What’s really notable for Britain is how this order represents a break with the carefully-crafted plans of the Defence Industrial Strategy of December 2005. Procurement of the Chinooks naturally involves no aforementioned “laborious full-scale classic international tender.” Only Sikorksy and Boeing make airplanes this large, and the RAF sensibly wasn’t about to introduce a second heavy-lift type into its inventory. After the painful experience of the Chinook Mark 3 program, these will also be relatively standard aircraft. As they will have relatively few specifically British requirements (rather unlike the Apache Mk 1s), there is thus no justification for a co-production deal for AgustaWestland—the ballyhooed recipient of a Strategic Partnering Agreement. These aircraft, rather, will come from Philadelphia.
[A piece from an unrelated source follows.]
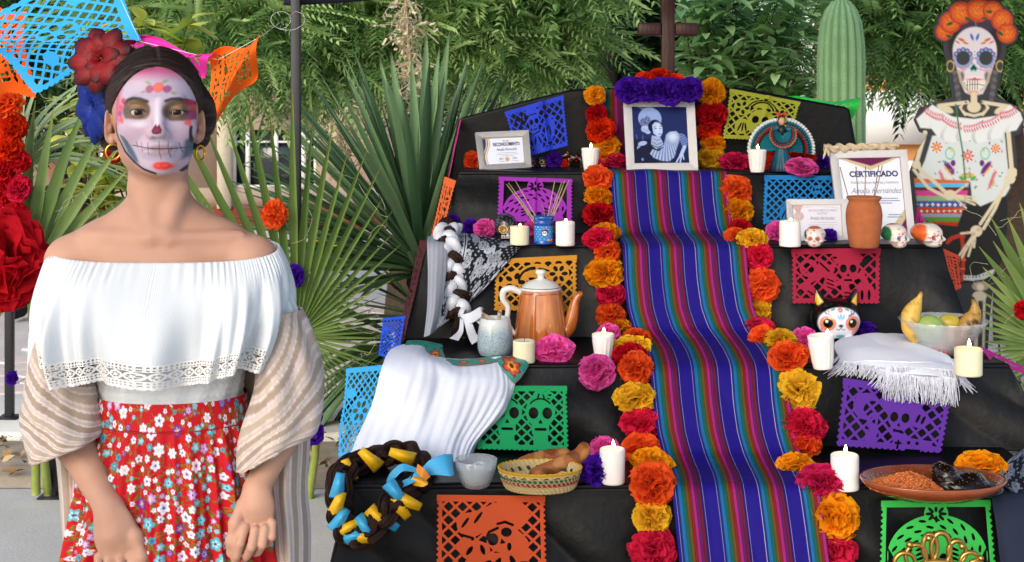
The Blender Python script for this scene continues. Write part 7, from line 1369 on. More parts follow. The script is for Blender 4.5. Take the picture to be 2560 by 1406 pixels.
for t in np.linspace(0, 1, 7): HVv.ell(hp(-.07 + .15 * t, .10 + .02 * math.sin(t * PI), .06), (.026, .026, .024), .006)
hv_, hf_ = HVv.nets(); del HVv
loc = (hv_ - HT) @ RH
ang = np.arctan2(loc[:, 2] - .09, -(loc[:, 1] - .035)); ny_ = 1
st = np.sin(ang * 150 + 3 * wob(loc, 30)) * .5 + np.sin(ang * 67 + 2 * wob(loc, 22, 7, 3)) * .5
cen = (hv_ - hp(0, .02, .1)); cen /= np.linalg.norm(cen, axis=1, keepdims=True); hv_ = hv_ + cen * (st * .0011)[:, None]
hc = np.array(H('#2b1d18'))[None] * (1 + .8 * st[:, None]) + np.array(H('#0c0808'))[None] * .3
bb_ = MB(); bb_.add(hv_, hf_, c=np.clip(hc, .002, 1)); M_hair = mat('dark_hair', src='attr', rough=.5, spec=.35)
hair = bb_.build('hair', M_hair, girl)
bb_ = MB(); r = np.random.default_rng(3)
for k in range(150):       # combed and loose strands
    s_ = r.choice((-1, 1)); a0 = r.uniform(-.3, 1.9); x_ = np.linspace(.006, r.uniform(.05, .088), 9); R_ = 1.01 + r.uniform(0, .02)
    ee = np.sqrt(np.clip(1 - (x_ / .0855) ** 2, .0, 1)); yv = .022 - .104 * ee * math.cos(a0) * R_; zv = .1345 + .0905 * ee * math.sin(a0) * R_
    if (zv < .16).any() and math.cos(a0) > .2 and False: continue
    pts = np.array([hp(s_ * x * R_, y, z) for x, y, z in zip(x_, yv, zv)]); pts[-2:] += r.normal(size=(2, 3)) * .0012
    ok = ~((np.abs(x_ / .0735) ** 2 + ((zv - .088) / .0985) ** 2 < 1.0) & (yv < -.01))
    if ok.sum() > 3 and ok[0]: bb_.tube(pts[:int(np.argmin(ok)) or 9] if not ok.all() else pts, .00045, 4, c=np.array(H('#2e211c')) * r.uniform(.5, 1.5), cap=False)
bb_.build('loose_strands', M_hair, girl)['kind'] = 'stuff'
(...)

The Tories now have the opportunity to make a virtue of this necessity. With wars to fight and a Treasury to rescue from Labour’s profligacy, there remains little room for fantasies of autarky. The next review of military priorities and military-industrial strategy must really put, in Malcom Rifkind’s line, the “front line first.” There are, to be sure, uniquely British requirements requiring British industrial capabilities, but they are fewer and more heterogeneous than the government has so far imagined. Much of the industry, then, may be in for a bit of shock.